··· DATA LINES
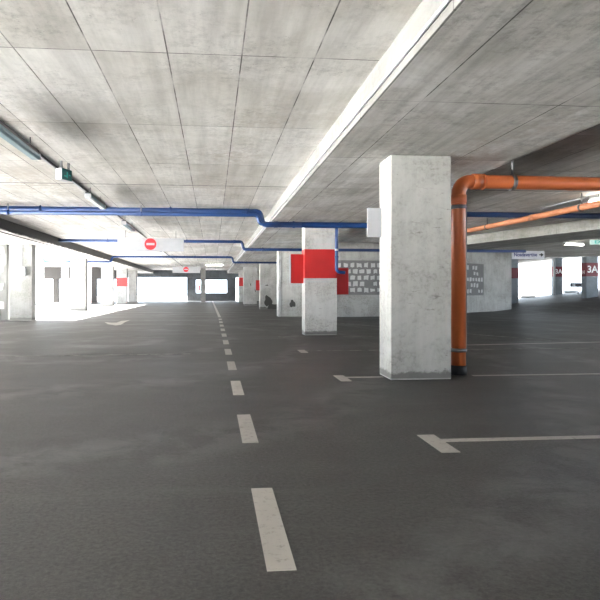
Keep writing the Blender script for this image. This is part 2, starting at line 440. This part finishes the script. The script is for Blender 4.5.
# switch box with its conduit on the first left pillar
t = thing('switch_box', (-6.20, 18.94, 1.35), 'small white switch box with a thin conduit going up the white left pillar', 'switch box')
MB().box((-.11,-.12,.12),(.11,0,.40)).build('case', 'white', t, bevel=.01)
MB().tube([(-.02,-.02,.40),(-.02,-.02,1.13)], .012, 8).build('conduit', 'grey', t)
MB().box((.112,-.10,.14),(.118,-.02,.38)).build('side_cover', 'grey', t)

# flag boards on the pillars
def board(loc, sx, sy, sz, label, mat, edge='white', rz=0):
    t = thing('flag_board', loc, label, 'board', rz=rz)
    MB().box((0,-sy/2,0),(sx,sy/2,sz)).build('panel', mat, t, bevel=.004)
    MB().box((-.035,-sy/2-.002,0),(0,sy/2+.002,sz)).build('edge_strip', edge, t)
    return t
board((1.735, 12.42, 1.15), .285, .04, .65, 'red board standing out from the left side of the red banded pillar', 'red')
board((2.785, 12.50, .90), .28, .04, .60, 'red board low on the right side of the banded pillar under the blue pipe elbow', 'red', 'red')
board((2.27, 29.6, .98), .20, .04, .54, 'small red board on the left side of the patched wide pillar', 'red')
board((1.84, 6.43, 1.62), .128, .03, .34, 'white board on the left side of the nearest grey pillar, by the blue pipe', 'white')

# light wall blocks
def block_field(name, path, rows, z0, z1, label, cw_=.25, fill=.66, miss=.05, seed=1, mat='block', slab=True):
    """rough pale blocks along a plan polyline [(x,y)..] on its near side"""
    r = random.Random(seed)
    P = [Vector(p) for p in path]
    L = [0]
    for a, b_ in zip(P, P[1:]): L.append(L[-1]+(b_-a).length)
    def at(s):
        for i in range(len(P)-1):
            if s <= L[i+1] or i == len(P)-2:
                a, b_ = P[i], P[i+1]; t = (b_-a).normalized(); return a+t*(s-L[i]), Vector((t.y, -t.x))
    n = max(1, int(L[-1]/cw_)); rh = (z1-z0)/rows
    t = thing(name, (P[0].x, P[0].y, z0), label, 'wall blocks')
    ox, oy, oz = P[0].x, P[0].y, z0
    if slab:
        sl = MB()
        for a, b_ in zip(P, P[1:]):
            tt = (b_-a).normalized(); nn = Vector((tt.y, -tt.x))*.02
            sl.prism([(a.x-ox,a.y-oy),(a.x+nn.x-ox,a.y+nn.y-oy),(b_.x+nn.x-ox,b_.y+nn.y-oy),(b_.x-ox,b_.y-oy)], -.06, z1-z0+.06)
        sl.build('mortar_panel', 'mortar', t)
    m = MB()
    for j in range(rows):
        for i in range(n):
            if r.random() < miss: continue
            s0 = (i+.5+(.28 if j % 2 else -.1))*cw_
            if s0+cw_*.5 > L[-1] or s0 < cw_*.4: continue
            p, nn = at(s0); tt = Vector((-nn.y, nn.x))
            w2 = cw_*fill*.5*r.uniform(.8,1.12); h2 = rh*fill*.5*r.uniform(.78,1.1)
            zc = (j+.5)*rh; f = []
            for sx, sz in ((-1,-1),(0,-1.0),(1,-1),(1,1),(.1,1),(-1,1)):
                q = p + tt*(sx*w2 + r.uniform(-.015,.015)*cw_/.25)
                f.append((q.x, q.y, zc+sz*h2+r.uniform(-.018,.018)*cw_/.25))
            fr = [m.bm.verts.new((x+nn.x*.03-ox, y+nn.y*.03-oy, z)) for x, y, z in f]
            bk = [m.bm.verts.new((x+nn.x*.018-ox, y+nn.y*.018-oy, z)) for x, y, z in f]
            m.bm.faces.new(fr); m.bm.faces.new(bk[::-1])
            for k in range(6): m.bm.faces.new((fr[k], fr[(k+1)%6], bk[(k+1)%6], bk[k]))
    m.build('pale_blocks', mat, t)
block_field('block_panel', [(4.55,20.44),(4.7,20.39),(6.0,20.49),(7.3,20.9)], 5, .88, 2.04, 'patch of small pale rough blocks in the grey wall between the banded and nearest pillars', .26, .68, .04, 3)
block_field('block_panel', [(9.2,22.1),(10.1,22.84),(11.3,23.88),(12.35,24.7)], 5, .82, 2.12, 'patch of small pale blocks, some missing, in the curved wall right of the orange pipe', .27, .62, .2, 8)
block_field('block_panel', [(-10.9,19.03),(-6.72,19.03)], 8, .06, 2.46, 'wall of large rough white blocks with grey joints left of the switch box pillar', .40, .80, 0, 5, slab=False)
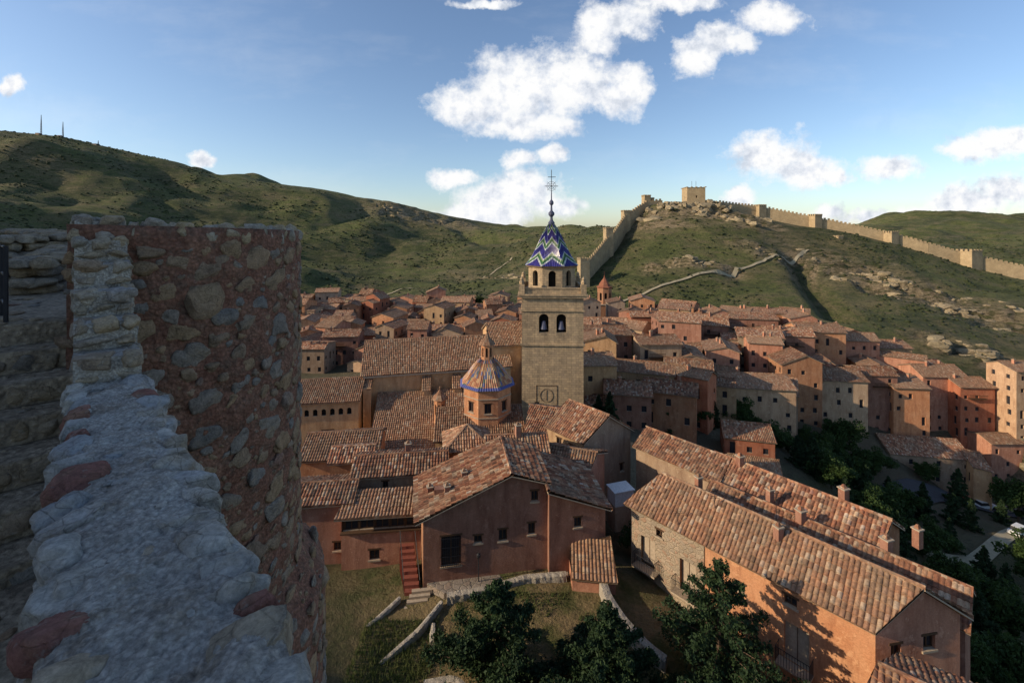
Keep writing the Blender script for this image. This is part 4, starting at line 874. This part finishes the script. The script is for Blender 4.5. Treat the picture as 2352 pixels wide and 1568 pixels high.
······
SHORT TASK: Gather each line holding the string "script".

RESPONSE FOR THIS EXERCISE:
Keep writing the Blender script for this image. This is part 2, starting at line 440. This part finishes the script. The script is for Blender 4.5.
Keep writing the Blender script for this image. This is part 4, starting at line 874. This part finishes the script. The script is for Blender 4.5. Treat the picture as 2352 pixels wide and 1568 pixels high.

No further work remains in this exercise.